I was talking to Broncos Top 100 Team punter/wide receiver Billy Van Heusen about this, and "Billy Van" (the only way teammates and fans of his era know him) said, "I did not pay too much attention to Detroit while Sam was there, but I have been reading a lot about him now that he is a Bronco.

"Directional kicking is very important," Van Heusen continued. "Distance is very valuable, but there is such a thing as out-kicking your coverage. Just booming the ball into the end zone often is not as good a strategy as trying to pin the other team back and making their offense start deep in their own territory."

Billy Van ought to know.

An undrafted free agent from Maryland who kicked nine seasons for the Broncos (1968-76), Van Heusen was by far the finest athlete ever to punt for the Broncos.

Witness his record.

Of the 48 punters with at least 100 punts from 1968-76, Van Heusen's gross punting average of 41.7 yards per punt over that span ranked seventh overall.

In his nine seasons, he was in pro football's top 10 punters in gross average five times (second in 1968, including the NFL punters, sixth in 1970 and 1971, third in 1973, and ninth in 1974).

But I mentioned that Billy Van was the best athlete we ever had as a punter.

Check this out.

Several times during his career he was a starting wide receiver, and he had 82 career catches for what is still the Broncos record of 20.5 yards per reception.
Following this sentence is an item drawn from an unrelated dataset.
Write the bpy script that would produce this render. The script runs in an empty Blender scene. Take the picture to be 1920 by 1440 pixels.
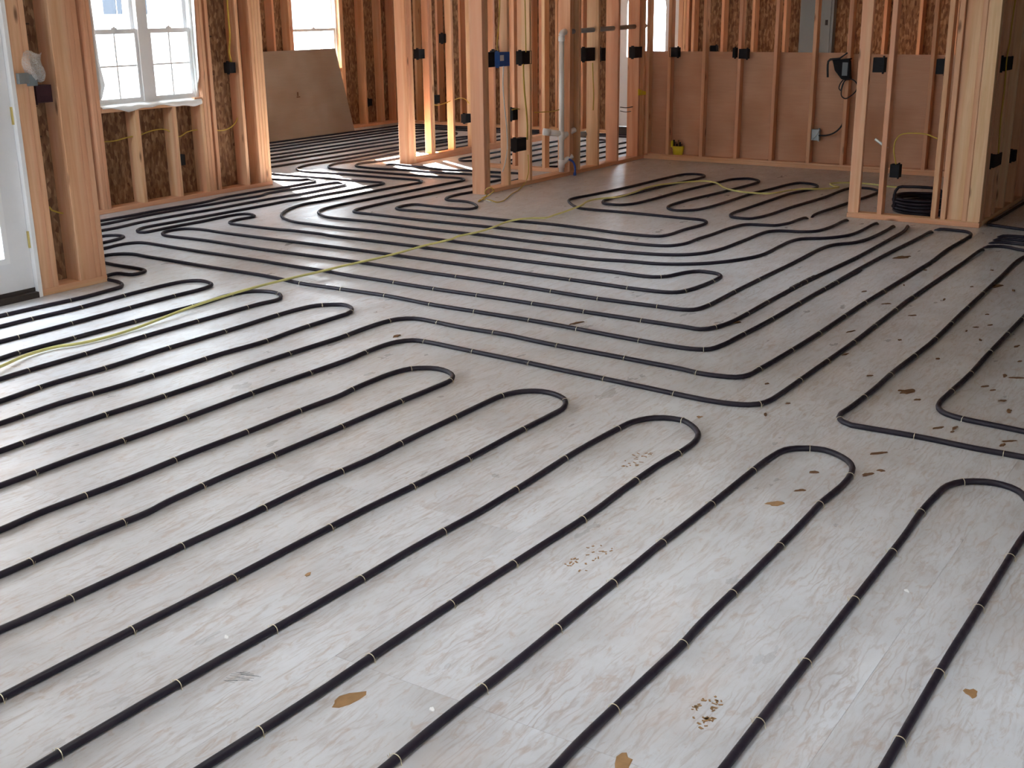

He caught 11 touchdown passes as well.

Van Heusen was a threat to run out of punt formation as well, which he did 13 times for 171 yards, a 13.2 average, including a 66-yard touchdown jaunt on a fake punt against the Houston Oilers.

He also passed five times with two completions in another testament to his versatility.

He has often been compared to Bobby Joe Green, who was a punter and running back for Pittsburgh and Chicago for 14 seasons. But despite being a running back, Green only had nine total carries in his career — fewer carries out of the backfield than Van Heusen had from punt formation!

Van Heusen was delighted to hear that Martin is working on his directional kicking, which was already considered a strength of his in Detroit.

"We used to put those orange cones down on the field at the sidelines, and then a couple of the coaches and I would make friendly bets about how close I could come to the cones," Van Heusen said. "I came pretty darn close most the time, frankly."

During his era, the two best punters against whom Van Heusen competed were Hall of Famer Ray Guy with the Oakland Raiders and Jerrel Wilson (whom many of us feel should be in the Hall as well).

"Jerrel and I were very proud of our ability to put the punt on a dime, so to speak, while Ray sometimes just boomed it into the end zone," Van Heusen noted. "But that Oakland offense and defense were powerful units, so it all came out OK."

Billy Van Heusen was an underrated player in his day, certainly when his talents as a wide receiver were taken into consideration.

It is very difficult to find any full-time punters in the last 50 years who played another position full time, or even part of the time, certainly not well enough to set a franchise record, as Van Heusen did with his 20.5 career yards per catch over nine years.

But Billy Van still takes great pride in his directional punting from 1968-76, and Bronco fans of today now can look forward to Sam Martin carving out his own section of history in the orange and blue.